In 2009 Coinstar came face-to-face with the limitations of its name when it acquired Redbox, the DVD rental company. Molbak realized the future of the business is really about dispensing machines, not coins. Coinstar is a limiting name for a business that wants to expand beyond coins.

The company changed it name to Outerwall to better reflect its evolving lineup of automated kiosks and is now a multi-national provider of services for the front end of retail stores, including bulk vending, prepaid products (gift cards), money transfer, automated DVD rentals via Redbox and coin counting.

Business focus is essential, but when it comes to corporate naming entrepreneurs need to think beyond the product and ask themselves the question, ‘What business am I really in?’ Changing a company name just as the business is hitting its stride is disruptive, expensive and unnecessary with a little forethought.

MP3Car faced a similar dilemma.

The company traces its roots to a worldwide online community of geeks in the 1990s who installed personal computers filled with electronic music files, or MP3s, in their cars. Along the way, MP3Car’s engineers developed increasing expertise in building and integrating mobile computers and started consulting and selling computers to companies and government agencies.

“MP3Car.com is obviously a misnomer at this point,” said CEO Heather Sarkissian in a 2009 interview with the Baltimore Sun. “It’s a very well-known brand. However, it is very confusing to our [business-to-business] enterprise customers.”

The name was a stumbling block for potential clients and even investors.

“One investor thought all we do is put MP3 players in cars,” Heather Sarkissian said in the interview. “He told us we’d be out of business in two years. … I had to explain to him what we really do.”

MP3Car tried to save money by doing its renaming and branding itself.

“I’m telling you, it’s all been thought of. … It’s crazy,” she said. “This has been an incredible challenge.”
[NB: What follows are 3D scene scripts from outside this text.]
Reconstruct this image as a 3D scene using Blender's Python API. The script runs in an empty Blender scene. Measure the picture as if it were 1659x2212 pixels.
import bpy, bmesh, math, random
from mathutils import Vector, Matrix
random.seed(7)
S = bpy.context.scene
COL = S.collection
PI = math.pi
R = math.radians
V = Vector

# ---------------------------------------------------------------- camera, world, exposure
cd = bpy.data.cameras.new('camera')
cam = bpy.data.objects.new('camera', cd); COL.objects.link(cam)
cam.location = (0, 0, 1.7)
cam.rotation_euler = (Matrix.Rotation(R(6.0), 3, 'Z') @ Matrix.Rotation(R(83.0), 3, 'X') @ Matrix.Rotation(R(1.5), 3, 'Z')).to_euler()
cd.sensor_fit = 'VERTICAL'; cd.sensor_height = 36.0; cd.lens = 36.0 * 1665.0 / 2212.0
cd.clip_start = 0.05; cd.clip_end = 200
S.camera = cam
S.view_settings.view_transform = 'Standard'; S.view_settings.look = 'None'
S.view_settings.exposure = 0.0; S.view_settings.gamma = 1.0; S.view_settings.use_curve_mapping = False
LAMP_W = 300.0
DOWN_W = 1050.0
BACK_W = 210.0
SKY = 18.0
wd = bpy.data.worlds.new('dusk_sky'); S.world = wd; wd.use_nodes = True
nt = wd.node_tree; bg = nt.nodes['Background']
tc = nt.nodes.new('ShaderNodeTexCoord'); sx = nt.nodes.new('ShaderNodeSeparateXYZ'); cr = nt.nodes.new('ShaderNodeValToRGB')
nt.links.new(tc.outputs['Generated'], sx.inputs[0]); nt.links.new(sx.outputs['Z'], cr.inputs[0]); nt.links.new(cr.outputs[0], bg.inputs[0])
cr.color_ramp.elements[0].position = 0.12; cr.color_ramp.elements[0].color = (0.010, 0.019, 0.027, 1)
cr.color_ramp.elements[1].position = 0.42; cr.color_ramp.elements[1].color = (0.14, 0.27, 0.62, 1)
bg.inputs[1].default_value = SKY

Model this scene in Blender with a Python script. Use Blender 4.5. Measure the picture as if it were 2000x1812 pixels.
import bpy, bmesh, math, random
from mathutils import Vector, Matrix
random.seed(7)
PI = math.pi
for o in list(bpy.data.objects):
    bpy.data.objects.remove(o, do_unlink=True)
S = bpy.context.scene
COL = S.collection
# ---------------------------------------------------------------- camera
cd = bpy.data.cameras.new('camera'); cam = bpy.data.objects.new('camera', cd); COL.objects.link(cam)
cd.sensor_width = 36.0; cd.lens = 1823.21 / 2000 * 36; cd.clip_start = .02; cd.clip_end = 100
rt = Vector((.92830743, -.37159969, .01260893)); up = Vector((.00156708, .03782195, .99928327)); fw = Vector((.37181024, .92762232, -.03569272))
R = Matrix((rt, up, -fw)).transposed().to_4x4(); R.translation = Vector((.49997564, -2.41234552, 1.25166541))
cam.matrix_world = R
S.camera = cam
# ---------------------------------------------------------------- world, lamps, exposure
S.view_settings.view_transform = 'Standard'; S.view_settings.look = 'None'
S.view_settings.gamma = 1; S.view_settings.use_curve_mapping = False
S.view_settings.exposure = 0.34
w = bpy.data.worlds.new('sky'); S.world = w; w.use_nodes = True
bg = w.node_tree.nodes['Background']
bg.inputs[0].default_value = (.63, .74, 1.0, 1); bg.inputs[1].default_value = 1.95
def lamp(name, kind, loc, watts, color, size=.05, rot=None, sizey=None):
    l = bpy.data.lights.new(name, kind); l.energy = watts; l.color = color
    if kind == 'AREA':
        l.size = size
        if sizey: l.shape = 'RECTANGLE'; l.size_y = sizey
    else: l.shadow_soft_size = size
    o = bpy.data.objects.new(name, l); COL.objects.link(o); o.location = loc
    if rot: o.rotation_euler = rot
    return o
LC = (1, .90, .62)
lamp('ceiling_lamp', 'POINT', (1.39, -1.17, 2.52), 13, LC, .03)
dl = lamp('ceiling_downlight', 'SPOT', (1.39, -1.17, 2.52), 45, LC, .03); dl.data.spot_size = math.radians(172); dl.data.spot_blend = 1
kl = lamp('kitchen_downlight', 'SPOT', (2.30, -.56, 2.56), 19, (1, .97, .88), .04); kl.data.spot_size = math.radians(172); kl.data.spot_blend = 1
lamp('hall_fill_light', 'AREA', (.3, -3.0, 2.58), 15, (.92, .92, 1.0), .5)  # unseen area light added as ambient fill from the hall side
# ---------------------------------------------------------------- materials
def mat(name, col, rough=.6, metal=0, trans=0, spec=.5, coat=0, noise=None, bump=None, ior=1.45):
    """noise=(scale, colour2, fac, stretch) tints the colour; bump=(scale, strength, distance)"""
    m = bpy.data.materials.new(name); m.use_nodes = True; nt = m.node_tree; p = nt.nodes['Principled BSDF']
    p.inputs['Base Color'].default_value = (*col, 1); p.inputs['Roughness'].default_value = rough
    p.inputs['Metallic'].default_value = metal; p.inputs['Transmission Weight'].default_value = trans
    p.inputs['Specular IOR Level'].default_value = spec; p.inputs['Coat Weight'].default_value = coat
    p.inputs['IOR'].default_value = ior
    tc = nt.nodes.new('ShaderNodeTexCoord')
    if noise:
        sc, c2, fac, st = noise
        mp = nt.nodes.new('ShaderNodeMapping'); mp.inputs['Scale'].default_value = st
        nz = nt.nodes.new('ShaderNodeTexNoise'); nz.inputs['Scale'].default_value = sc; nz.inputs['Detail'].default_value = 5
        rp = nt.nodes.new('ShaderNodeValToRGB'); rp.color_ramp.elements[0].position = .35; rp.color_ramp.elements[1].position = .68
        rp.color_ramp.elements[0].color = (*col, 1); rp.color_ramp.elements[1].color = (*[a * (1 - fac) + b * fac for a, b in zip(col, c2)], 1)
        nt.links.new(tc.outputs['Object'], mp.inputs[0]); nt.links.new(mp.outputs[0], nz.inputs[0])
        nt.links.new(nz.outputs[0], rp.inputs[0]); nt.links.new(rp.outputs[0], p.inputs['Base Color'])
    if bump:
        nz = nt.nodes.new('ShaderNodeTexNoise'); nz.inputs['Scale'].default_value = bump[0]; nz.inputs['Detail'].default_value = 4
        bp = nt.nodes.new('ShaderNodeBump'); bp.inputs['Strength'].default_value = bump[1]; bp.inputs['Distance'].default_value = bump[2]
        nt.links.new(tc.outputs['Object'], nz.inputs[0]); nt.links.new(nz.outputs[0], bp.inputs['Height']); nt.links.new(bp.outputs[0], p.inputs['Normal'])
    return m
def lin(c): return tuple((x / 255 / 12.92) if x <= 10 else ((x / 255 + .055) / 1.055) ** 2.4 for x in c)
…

So much so that the company seems to have abandoned the attempt.

Amazon

Jeff Bezos wanted anything but a limiting name when he founded Amazon.

It was very nearly called Cadabra, as in “abracadabra” – the word magicians use when performing a trick. His lawyer apparently misheard the word as “cadaver” so Bezos instead named the business after the river, reportedly for two reasons: one, to suggest scale – Amazon.com launched with the tagline “Earth’s biggest book store” (a great value proposition) –  and two, back then website listings were often alphabetically before Google came along.

On it’s march to global retail hegemony Amazon has helped to put retailers Borders Books, Tower Records and Blockbuster out of business.

Books now represent a tiny fraction of its revenues. Amazon Web Services (AWS) has become the retailer’s money machine, accounting for more than half of the company’s operating profit while on track to do more than $10 billion in sales this year.

What a mistake books.com would have been.